WHAT IS ASKED ->
Only the lines from the line containing "What Blender Python" to the line containing "COL = S.collection", with both of those lines, are to be repeated exactly. Leave the images out.
---+---
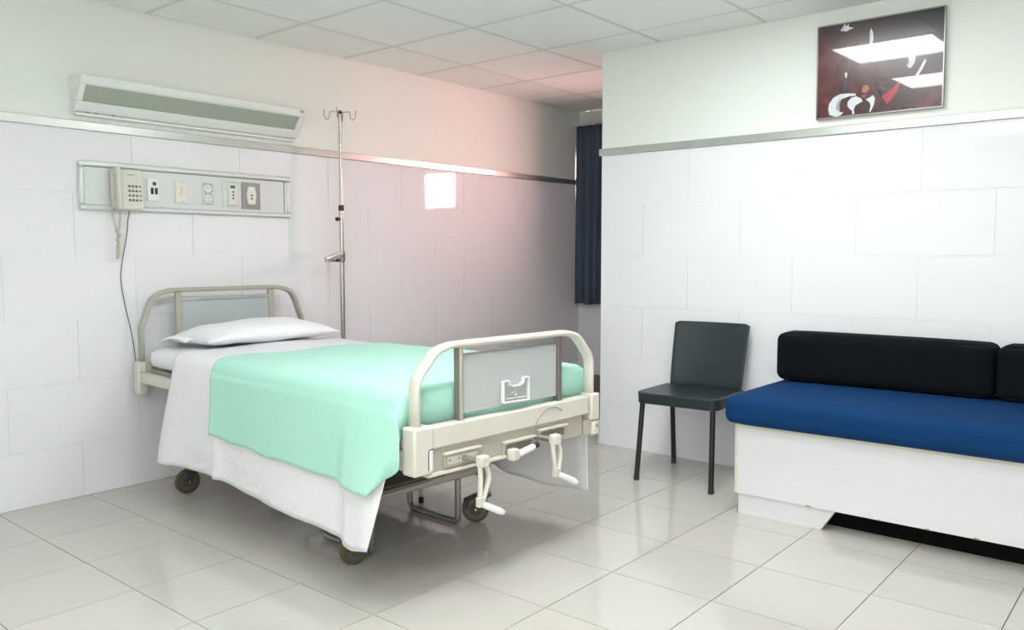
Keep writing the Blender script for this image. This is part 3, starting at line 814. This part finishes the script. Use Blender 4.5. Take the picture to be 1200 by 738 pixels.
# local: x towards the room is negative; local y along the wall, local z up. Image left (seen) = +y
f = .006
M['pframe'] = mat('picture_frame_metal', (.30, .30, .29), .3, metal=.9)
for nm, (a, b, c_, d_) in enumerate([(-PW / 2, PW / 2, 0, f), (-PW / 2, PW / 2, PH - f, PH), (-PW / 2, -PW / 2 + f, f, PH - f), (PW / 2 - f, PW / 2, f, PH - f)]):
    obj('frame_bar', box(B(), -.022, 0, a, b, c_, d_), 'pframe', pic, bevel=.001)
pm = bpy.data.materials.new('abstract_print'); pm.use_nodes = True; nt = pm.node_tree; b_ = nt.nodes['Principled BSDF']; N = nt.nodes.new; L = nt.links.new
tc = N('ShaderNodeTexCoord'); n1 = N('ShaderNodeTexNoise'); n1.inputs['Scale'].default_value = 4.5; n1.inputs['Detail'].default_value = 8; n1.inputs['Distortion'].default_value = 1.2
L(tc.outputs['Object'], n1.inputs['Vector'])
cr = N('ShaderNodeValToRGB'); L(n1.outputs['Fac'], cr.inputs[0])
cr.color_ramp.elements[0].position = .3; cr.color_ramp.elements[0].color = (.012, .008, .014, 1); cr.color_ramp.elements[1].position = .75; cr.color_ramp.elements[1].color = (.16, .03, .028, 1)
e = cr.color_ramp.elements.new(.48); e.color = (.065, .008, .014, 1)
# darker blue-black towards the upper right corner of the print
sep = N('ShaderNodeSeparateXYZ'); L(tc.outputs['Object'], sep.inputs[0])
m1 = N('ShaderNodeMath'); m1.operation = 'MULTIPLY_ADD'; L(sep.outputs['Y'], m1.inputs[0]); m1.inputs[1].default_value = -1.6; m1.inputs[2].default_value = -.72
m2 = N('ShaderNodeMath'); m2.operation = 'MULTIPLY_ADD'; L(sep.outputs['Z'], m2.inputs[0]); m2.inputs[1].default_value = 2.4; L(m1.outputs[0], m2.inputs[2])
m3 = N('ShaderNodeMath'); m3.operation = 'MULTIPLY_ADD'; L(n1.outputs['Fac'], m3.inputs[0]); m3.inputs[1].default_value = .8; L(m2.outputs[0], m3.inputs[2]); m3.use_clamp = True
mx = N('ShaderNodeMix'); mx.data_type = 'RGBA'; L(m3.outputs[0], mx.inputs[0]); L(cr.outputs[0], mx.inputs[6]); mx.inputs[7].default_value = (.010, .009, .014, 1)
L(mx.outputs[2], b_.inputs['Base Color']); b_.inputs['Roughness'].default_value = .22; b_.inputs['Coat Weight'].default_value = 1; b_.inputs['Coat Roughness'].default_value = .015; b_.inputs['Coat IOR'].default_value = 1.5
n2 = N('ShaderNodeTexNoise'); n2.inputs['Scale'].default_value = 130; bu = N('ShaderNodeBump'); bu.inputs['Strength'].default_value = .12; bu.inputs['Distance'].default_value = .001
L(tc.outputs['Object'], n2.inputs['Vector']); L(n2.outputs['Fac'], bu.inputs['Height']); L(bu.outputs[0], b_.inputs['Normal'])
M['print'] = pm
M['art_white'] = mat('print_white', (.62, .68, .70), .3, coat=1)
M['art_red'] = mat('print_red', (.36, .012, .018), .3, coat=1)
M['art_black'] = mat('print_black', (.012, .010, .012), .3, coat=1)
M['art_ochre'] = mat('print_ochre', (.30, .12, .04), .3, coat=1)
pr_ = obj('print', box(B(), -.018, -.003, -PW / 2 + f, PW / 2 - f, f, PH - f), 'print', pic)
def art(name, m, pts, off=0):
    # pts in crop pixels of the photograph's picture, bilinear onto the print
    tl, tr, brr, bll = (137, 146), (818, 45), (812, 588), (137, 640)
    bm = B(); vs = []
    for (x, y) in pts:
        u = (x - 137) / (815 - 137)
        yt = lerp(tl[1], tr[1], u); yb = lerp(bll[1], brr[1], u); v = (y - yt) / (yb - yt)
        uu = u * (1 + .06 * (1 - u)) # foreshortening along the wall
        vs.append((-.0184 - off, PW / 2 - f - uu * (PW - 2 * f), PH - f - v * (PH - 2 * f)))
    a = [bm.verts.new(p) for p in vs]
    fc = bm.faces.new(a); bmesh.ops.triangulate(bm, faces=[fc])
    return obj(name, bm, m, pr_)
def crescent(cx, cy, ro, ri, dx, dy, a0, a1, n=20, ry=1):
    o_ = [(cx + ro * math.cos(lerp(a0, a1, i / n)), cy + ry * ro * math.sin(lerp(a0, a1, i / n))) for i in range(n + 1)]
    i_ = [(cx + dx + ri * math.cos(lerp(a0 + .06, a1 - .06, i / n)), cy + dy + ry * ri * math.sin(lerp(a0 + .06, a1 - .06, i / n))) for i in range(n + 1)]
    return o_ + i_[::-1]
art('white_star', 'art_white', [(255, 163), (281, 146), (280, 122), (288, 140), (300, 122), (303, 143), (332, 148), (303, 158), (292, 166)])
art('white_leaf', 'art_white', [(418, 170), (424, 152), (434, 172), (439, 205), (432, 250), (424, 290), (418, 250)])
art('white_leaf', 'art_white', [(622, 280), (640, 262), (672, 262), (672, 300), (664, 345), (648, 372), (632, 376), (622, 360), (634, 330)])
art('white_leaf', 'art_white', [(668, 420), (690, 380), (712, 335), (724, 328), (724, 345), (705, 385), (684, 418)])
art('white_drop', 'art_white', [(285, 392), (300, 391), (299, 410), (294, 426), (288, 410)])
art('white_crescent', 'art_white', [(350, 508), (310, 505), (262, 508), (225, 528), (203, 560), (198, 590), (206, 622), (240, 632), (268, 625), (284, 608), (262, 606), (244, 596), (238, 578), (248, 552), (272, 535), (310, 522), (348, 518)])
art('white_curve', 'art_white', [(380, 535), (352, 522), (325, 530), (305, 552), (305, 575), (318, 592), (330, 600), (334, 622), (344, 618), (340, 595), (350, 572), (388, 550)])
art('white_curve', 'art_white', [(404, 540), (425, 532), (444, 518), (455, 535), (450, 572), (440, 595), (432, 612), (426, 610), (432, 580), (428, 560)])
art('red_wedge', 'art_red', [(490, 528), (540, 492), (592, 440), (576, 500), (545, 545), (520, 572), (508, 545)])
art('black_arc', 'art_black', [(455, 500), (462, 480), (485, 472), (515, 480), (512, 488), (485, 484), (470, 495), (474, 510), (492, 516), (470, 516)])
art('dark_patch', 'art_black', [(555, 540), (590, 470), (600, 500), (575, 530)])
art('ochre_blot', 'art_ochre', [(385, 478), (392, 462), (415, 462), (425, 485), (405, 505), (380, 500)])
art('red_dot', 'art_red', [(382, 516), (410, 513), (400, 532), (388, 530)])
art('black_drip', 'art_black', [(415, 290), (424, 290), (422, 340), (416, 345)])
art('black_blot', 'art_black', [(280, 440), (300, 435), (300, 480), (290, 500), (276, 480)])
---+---
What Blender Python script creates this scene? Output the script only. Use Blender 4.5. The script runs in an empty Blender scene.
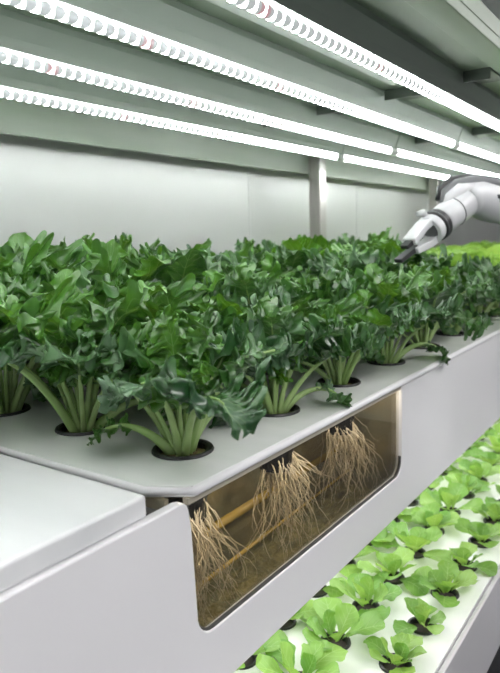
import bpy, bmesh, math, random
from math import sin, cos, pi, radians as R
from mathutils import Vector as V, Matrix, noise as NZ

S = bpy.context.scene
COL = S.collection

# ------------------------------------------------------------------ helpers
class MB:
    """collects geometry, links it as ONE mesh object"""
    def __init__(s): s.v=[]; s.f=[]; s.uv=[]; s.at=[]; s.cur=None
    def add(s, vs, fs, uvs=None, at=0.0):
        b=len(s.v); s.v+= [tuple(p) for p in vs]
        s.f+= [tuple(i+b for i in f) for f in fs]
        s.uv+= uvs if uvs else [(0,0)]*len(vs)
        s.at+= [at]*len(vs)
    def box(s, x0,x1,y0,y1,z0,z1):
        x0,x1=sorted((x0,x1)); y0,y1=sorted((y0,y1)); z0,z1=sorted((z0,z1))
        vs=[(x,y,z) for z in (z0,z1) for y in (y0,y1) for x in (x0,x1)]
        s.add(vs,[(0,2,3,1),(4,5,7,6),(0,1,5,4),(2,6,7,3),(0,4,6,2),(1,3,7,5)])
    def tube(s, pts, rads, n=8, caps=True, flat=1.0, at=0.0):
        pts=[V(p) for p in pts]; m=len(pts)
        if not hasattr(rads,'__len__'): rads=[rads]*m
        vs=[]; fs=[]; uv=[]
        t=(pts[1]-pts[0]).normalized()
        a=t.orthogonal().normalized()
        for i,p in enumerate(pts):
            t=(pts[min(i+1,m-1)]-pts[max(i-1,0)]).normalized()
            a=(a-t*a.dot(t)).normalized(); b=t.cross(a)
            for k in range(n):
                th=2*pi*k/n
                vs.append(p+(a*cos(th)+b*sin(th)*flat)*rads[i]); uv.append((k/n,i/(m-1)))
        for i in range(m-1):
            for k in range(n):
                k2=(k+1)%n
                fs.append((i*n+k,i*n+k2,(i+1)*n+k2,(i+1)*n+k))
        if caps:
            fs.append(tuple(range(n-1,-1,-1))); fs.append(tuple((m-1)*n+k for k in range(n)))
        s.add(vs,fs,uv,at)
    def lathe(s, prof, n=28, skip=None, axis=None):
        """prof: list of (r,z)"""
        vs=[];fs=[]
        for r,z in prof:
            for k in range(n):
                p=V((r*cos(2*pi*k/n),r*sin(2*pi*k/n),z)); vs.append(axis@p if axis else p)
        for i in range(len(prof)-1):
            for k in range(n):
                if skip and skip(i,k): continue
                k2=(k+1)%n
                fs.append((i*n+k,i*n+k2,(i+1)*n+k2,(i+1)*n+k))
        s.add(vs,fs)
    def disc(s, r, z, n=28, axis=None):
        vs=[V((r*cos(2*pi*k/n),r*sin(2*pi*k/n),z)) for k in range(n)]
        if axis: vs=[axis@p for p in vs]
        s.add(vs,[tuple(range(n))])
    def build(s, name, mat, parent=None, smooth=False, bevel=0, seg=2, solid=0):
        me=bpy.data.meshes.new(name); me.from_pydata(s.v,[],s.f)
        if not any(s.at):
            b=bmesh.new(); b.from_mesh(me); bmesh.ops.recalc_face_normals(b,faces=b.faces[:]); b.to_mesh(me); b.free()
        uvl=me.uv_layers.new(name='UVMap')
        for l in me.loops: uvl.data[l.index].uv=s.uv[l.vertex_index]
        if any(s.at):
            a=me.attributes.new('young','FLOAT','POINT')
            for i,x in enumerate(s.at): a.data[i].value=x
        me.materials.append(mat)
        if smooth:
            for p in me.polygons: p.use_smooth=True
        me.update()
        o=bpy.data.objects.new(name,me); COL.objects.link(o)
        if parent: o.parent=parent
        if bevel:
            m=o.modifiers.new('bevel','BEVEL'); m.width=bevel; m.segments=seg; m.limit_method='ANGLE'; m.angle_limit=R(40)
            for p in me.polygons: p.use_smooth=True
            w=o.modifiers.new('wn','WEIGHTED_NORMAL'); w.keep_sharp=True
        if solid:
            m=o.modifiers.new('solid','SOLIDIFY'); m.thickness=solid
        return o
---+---
TASK OUTPUT ->
What Blender Python script creates this scene? Output the script only. Use Blender 4.5. The script runs in an empty Blender scene.
import bpy, bmesh, math, random
from math import sin, cos, pi, radians as R
from mathutils import Vector as V, Matrix, noise as NZ

S = bpy.context.scene
COL = S.collection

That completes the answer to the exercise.